16h30min – Um grupo de militantes do Ceprol Sindicato chegou em frente à Câmara com carro de som, faixas e um documento com reivindicações. Aparentemente foram recebidos/as, entregaram o documento, houve alguns fogos e foram embora.
16h50min – Algumas pessoas começaram a dirigir-se para a porta de entrada da Câmara e tivemos a notícia de que iriam distribuir senhas para quem quisesse entrar (algo que aparentemente já tinha sido feito em sessão anterior, onde foram distribuídas – segundo informações – 120 senhas).

17h – Um grupo de guardas municipais chegou a se posicionou em frente à entrada principal da Câmara.
17h15min - Recebemos a informação de que apenas seriam liberadas 20 (ou 26) senhas e logo percebemos, por entre frestas das cortinas fechadas nas janelas do Plenário, que funcionários/as identificados/as como ocupantes de Cargos Comissionados (CC) estavam ocupando assentos tendo entrado pela porta dos fundos. Em assembleia, decidimos bloquear as entradas e permitir o acesso apenas das pessoas que tinham senha, assim como arbitrariamente determinado pelo presidente da Câmara.  Formamos cordões humanos, de braços dados, na frente das três entradas (inclusive nos fundos).

Daí em diante, entre cantos e palavras de ordem, víamos manifestantes sendo empurrados/as e mais pessoas sem senha entrando. Gritávamos “sem violência, sem violência”. Depois de algum tempo chegou um grupo da Brigada Militar – com coletes, capacetes, escudos e algumas armas em punho. Alguns/as vereadores/as iam chegando, outras pessoas vinham acompanhar, o clima ia ficando tenso. Muitas pessoas ao celular. Um grupo se reunia atrás do lugar onde estávamos, fazendo provocações e aos poucos se aproximando para forçar a nossa saída. O grupo da Brigada Militar se posicionou e, com spray de pimenta e força bruta, foi removendo os/as manifestantes parados/as de braços dados em frente à Câmara – alguns/as cantavam, alguns/as oravam, alguns/as gritavam, alguns/as choravam.
Com o uso de violência e desrespeito o acesso foi liberado. A sessão ocorreu a portas fechadas. A manifestação continuou.
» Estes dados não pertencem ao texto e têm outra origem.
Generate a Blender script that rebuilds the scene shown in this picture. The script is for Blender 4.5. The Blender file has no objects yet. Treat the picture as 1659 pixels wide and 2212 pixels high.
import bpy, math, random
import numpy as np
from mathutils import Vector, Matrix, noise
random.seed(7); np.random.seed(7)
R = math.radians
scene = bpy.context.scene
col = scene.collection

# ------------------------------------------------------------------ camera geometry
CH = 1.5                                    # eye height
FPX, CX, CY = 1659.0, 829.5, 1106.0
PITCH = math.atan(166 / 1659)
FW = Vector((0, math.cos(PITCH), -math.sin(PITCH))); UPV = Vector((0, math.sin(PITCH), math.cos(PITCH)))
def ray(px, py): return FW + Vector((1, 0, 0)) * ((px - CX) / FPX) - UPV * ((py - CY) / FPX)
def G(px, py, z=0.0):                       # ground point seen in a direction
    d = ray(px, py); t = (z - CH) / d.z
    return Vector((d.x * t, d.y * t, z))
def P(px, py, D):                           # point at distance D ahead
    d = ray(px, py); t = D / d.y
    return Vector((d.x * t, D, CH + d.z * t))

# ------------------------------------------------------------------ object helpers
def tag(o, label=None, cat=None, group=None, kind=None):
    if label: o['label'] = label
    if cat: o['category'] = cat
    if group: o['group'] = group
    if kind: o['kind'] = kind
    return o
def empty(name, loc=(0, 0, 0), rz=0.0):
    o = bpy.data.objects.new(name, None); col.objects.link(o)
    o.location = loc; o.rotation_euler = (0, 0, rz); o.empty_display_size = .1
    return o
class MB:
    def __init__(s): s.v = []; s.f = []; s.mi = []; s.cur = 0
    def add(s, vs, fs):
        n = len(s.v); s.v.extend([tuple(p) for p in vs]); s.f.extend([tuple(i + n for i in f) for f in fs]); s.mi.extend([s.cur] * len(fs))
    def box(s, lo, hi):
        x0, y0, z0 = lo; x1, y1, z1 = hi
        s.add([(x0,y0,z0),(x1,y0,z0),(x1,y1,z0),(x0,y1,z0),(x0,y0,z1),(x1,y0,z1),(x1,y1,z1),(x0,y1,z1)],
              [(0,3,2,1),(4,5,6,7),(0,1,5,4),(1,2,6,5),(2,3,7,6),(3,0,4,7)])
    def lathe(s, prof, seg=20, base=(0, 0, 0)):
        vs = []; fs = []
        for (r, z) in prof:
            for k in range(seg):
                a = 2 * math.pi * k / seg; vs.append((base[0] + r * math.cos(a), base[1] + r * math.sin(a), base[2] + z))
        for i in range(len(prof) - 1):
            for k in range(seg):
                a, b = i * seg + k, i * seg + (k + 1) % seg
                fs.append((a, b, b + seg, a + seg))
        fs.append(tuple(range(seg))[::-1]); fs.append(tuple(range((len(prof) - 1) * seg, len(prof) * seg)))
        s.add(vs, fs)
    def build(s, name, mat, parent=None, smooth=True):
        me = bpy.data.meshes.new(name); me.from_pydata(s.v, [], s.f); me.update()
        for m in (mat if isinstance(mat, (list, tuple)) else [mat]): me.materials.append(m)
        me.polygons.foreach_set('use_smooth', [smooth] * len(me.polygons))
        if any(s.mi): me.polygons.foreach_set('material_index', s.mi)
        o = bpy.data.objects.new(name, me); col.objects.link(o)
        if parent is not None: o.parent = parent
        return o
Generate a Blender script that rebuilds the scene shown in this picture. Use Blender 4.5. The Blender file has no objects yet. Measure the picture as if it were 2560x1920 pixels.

Teorias e conceitos, ideias e análises podem ser feitas (e serão) dessa situação e de tantas outras. Mas não tem nada que seja capaz de expressar a realidade de os olhos atingidos por um spray de pimenta e tudo o que ele representa. Nem essas poucas palavras, ou muitas outras que ainda virão.

Não ouso mencionar aqui as minhas credenciais ou títulos, porque elas não devem me fazer uma testemunha melhor ou pior do que qualquer manifestante que esteve lá. Assim como eles/elas, sou apenas um vagabundo, baderneiro e criminoso. E a pimenta que arde nos meus olhos arde nos deles e delas.

Era 11 de julho de 2013 – Dia nacional de lutas!